宮城県

かつらの湯(小原温泉)★4.5

単純温泉 (目の湯)

宮城県白石市小原温泉
男女別内湯
200円
8:00 – 18:00

南仙台にある温泉地、小原温泉。私がまだ湯めぐりを始めて間もない頃に、一度だけ来た事があります。
それから約5年。その間に、小原温泉の近くを訪れる機会は、何度もあったのですが、再訪するのは久しぶりです。
この小原温泉、前回はあまり感じませんでしたが、とても鄙びて私好みの温泉地です。
途中、廃業していたり、営業しているのかどうか分からないような旅館がありました。

今回目指したかつらの湯は、かつらやの駐車場を抜けた先にあります。
白石川を左手に見ながら、遊歩道を歩き、すぐの所にかつらの湯の看板を見つけました。
途中につり橋などもあり、とても雰囲気が良いです。
手前にある受付で入浴代を支払い、そこからすぐの所に共同浴場の湯屋が建っていました。

さて、その共同浴場。
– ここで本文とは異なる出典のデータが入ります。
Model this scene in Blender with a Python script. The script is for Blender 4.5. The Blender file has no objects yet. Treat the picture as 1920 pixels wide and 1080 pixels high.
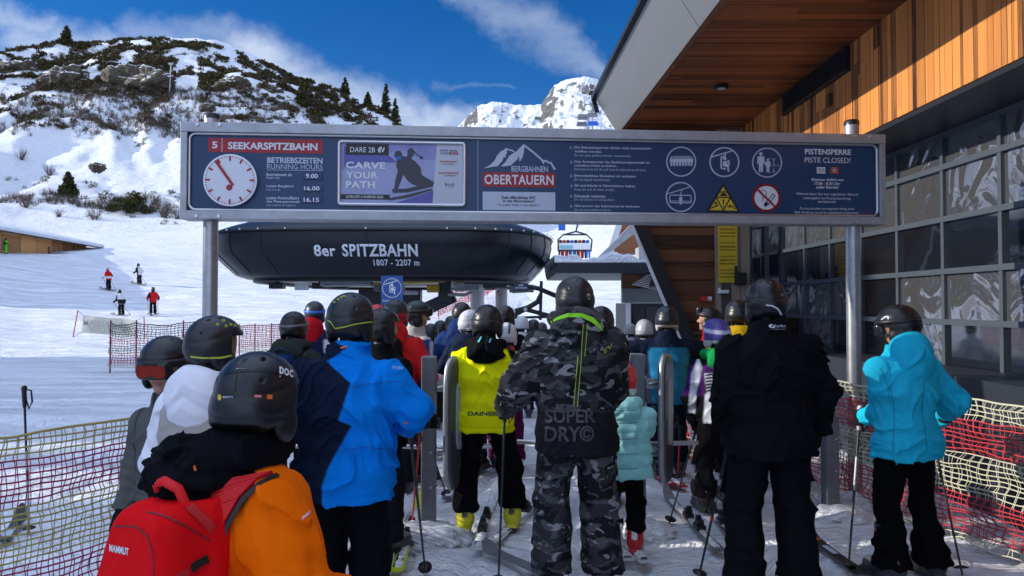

入り口で靴を脱ぎ、スリッパに履き替えて階段を降りると、暖簾と衝立で浴室から仕切られた脱衣スペースがあります。
浴室と脱衣所一体型と言っても差し支えありません。
階段を降りていく風情が素晴らしいです。湯船の水面は、川面の高さと同じくらいでは無いでしょうか。
洞窟風呂になっており、むき出しの自然の岩を上手に利用して造られています。
思わずため息が出てしまう見事な造りです。

お湯は無色透明、季節柄か、湯船に張られたお湯の上に、発泡スチロールの断熱材が敷かれています。
てっきり温いのかと思ったら、意外と熱く、45度くらいあります。これならば断熱材は不要ではと思うのですが、小原温泉の人は熱湯が好きなのでしょうか・・・?
体が冷えていたので、しっかり掛け湯してから、お湯に身を沈めまると、お湯からはふんわりと硫黄系の温泉臭が香ります。
朝早い時間に訪れたせいか、鮮度が非常に良く感じます。
ビリッと熱いながらも、とろりと肌に馴染む感じがする良いお湯です。

湯口が端にあり、源泉はどんなのだろうと確かめようと思いましたが、なんと、湯口からお湯が出ていません。でも、湯船からはお湯が溢れています。
どこからお湯が注がれているのか、少し不思議に探してみたところ、湯底が矢鱈と熱い箇所を発見。なんと、足元自噴なのですね!
そう言えばそうでした。ココって足元自噴なんだよなぁ。知っていた筈ですが、小原温泉自体から足が遠のいており、すっかり忘れていました。
良いお湯、良い風情、そして足元自噴。何でもっと早く来なかったかなと、激しく後悔しました。

その後、暫く一人で入っていたら、地元のおじさんが小学生くらいの子供連れで入ってきました。
この近くに住んでおられるそうで、良く来るそうです。一緒にいた子供は、慣れていないのか、熱そうにしてなかなか湯船に浸かろうとしません。
しかし、最初は抵抗していた彼も、おじさんになだめられて、最後は湯船に浸かっていました。
険しい表情をしつつ、黙って浸かっている彼を見て、こうして熱湯に慣れていくのかなぁと感じました。
いつの日か、彼もこの温泉を好きになってくれるかな?
おじさんの話によると、おじさんがこの子くらいの頃は、もっと自由で、河原で穴を掘って湯船を造ったのだそうです。
今でも川底からお湯が沸いていると言っていました。

良いお湯を堪能するだけでなく、おじさんの貴重なお話も聞くことが出来ました。
近いうちにまた再訪したいです。お勧めの一湯です。